International Lease Finance Corp., a provider of aircraft operating leases, is talking to its lead banks about refinancing and is said to be coming to the market with a revolver as large as $2.7 billion in mid-November. The market is less than ideal for credits associated with the airline industry given the problems facing those companies. But ILFC has the potential support from parent American International Group, a AAA rated company. Additionally, it has a diverse portfolio of new aircraft and only about 15% of revenues from U.S. airlines, said Standard & Poor's analyst Philip Baggaley.
Salomon Smith Barney, the existing lead, is expected to be the lead agent on the deal, according to market sources. Salomon is currently talking to the leasing company about the size of the revolver and pricing terms. No potential price levels could be ascertained. The current $1.8 million revolver has a slender LIBOR plus 19 basis points spread, according to Capital DATA Loanware.

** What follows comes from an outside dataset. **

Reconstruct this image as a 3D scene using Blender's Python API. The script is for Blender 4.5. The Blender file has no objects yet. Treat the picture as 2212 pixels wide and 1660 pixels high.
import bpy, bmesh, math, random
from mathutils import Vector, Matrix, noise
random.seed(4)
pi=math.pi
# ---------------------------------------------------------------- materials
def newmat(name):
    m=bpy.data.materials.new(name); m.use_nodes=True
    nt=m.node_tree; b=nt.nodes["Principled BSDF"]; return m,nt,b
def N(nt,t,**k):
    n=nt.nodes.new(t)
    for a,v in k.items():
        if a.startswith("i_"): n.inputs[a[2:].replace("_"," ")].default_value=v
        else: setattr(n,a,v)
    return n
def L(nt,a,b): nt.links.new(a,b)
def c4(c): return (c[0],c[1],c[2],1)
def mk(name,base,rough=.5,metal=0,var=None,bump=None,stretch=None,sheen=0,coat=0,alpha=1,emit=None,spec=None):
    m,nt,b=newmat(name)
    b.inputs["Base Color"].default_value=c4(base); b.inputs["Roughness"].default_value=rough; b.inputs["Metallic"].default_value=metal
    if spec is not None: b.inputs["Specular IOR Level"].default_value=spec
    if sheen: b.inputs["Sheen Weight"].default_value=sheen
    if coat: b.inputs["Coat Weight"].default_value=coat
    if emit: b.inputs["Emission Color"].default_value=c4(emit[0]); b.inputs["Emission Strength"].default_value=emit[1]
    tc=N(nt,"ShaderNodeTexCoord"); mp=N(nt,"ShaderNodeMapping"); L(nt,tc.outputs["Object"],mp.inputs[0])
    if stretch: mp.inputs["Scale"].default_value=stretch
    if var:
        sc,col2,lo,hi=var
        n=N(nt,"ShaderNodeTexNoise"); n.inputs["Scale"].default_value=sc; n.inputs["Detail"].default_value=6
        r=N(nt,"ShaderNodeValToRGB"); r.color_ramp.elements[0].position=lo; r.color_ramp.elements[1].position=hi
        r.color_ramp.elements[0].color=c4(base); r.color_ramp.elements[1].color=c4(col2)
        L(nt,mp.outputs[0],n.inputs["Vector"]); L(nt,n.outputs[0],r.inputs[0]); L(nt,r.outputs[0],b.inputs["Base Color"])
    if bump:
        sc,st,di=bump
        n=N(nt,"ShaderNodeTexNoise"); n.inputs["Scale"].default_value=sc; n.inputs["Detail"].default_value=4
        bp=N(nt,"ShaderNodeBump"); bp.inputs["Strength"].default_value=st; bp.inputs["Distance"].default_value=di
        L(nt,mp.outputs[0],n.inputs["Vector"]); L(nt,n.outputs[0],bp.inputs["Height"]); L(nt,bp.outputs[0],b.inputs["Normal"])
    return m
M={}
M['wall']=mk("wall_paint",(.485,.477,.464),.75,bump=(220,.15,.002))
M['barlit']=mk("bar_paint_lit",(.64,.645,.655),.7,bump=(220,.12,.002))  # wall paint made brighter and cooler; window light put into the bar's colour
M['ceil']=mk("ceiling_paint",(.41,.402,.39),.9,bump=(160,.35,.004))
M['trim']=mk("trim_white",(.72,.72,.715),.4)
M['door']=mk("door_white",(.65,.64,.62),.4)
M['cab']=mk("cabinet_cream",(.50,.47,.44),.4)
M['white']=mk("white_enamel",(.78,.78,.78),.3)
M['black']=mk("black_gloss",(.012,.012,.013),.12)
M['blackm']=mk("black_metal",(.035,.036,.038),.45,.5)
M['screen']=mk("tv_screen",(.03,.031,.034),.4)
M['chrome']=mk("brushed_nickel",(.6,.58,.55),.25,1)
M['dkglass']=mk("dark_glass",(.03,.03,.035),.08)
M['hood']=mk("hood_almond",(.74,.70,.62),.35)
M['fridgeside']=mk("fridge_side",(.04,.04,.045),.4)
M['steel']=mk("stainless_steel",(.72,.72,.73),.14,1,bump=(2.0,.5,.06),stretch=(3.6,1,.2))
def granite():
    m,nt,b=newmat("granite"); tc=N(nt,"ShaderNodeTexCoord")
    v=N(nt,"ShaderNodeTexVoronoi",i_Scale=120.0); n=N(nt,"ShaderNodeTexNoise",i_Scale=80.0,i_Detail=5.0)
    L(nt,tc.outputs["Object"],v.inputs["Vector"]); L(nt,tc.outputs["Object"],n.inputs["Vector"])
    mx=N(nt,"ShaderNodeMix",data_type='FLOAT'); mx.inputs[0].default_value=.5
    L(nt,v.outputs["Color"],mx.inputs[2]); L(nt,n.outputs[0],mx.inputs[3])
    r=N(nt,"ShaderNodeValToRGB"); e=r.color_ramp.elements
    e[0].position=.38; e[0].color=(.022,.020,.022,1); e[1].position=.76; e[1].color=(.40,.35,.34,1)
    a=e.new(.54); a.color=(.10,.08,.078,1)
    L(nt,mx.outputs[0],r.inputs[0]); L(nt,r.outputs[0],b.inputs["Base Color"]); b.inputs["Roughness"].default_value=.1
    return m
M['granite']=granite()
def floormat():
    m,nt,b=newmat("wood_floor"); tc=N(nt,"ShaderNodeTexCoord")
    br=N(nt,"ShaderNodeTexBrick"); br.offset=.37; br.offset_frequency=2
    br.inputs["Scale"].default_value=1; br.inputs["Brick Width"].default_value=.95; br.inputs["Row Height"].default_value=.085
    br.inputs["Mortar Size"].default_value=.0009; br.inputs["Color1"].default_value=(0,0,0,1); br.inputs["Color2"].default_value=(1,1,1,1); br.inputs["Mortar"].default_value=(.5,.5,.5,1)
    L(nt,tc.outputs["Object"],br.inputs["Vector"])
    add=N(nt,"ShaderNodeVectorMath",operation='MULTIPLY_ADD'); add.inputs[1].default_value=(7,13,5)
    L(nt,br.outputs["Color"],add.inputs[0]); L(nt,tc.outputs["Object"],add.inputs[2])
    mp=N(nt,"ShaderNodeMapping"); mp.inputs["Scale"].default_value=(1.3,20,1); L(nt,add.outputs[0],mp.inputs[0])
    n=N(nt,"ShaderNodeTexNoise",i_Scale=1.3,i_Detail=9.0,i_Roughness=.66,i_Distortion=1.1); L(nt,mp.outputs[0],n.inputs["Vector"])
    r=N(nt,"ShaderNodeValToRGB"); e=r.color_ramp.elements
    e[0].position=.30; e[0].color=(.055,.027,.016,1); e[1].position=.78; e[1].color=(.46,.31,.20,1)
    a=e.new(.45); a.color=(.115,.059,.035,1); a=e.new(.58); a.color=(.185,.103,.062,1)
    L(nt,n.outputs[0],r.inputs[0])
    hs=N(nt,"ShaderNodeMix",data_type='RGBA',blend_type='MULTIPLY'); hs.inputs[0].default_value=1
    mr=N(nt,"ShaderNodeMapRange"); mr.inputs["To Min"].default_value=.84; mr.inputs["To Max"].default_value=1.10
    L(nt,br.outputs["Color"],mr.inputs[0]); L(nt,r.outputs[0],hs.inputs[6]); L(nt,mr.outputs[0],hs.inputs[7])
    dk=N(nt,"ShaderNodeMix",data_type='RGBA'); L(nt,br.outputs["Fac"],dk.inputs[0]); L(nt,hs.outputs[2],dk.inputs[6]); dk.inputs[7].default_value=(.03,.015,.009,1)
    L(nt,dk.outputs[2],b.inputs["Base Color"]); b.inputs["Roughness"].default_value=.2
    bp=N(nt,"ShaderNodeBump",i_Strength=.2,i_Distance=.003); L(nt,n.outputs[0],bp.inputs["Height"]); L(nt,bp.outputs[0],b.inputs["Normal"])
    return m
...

Low interest rates should keep refinancing costs in check and reduce pressure on revenues, one source noted.
ILFC likely faces higher rental delinquencies and defaults among its airline customers and depressed rates on new aircraft leases over the next several years, Baggaley said. Additionally, the fact that the current economic downturn is more global and that terrosist threats could affect all air travel could pose more problems. Debt to capital levels could climb, as debt is added to fund committed aircraft deliveries and if ongoing aircraft sales are deferred to avoid selling planes at distressed values, but the outlook is only negative at AA-.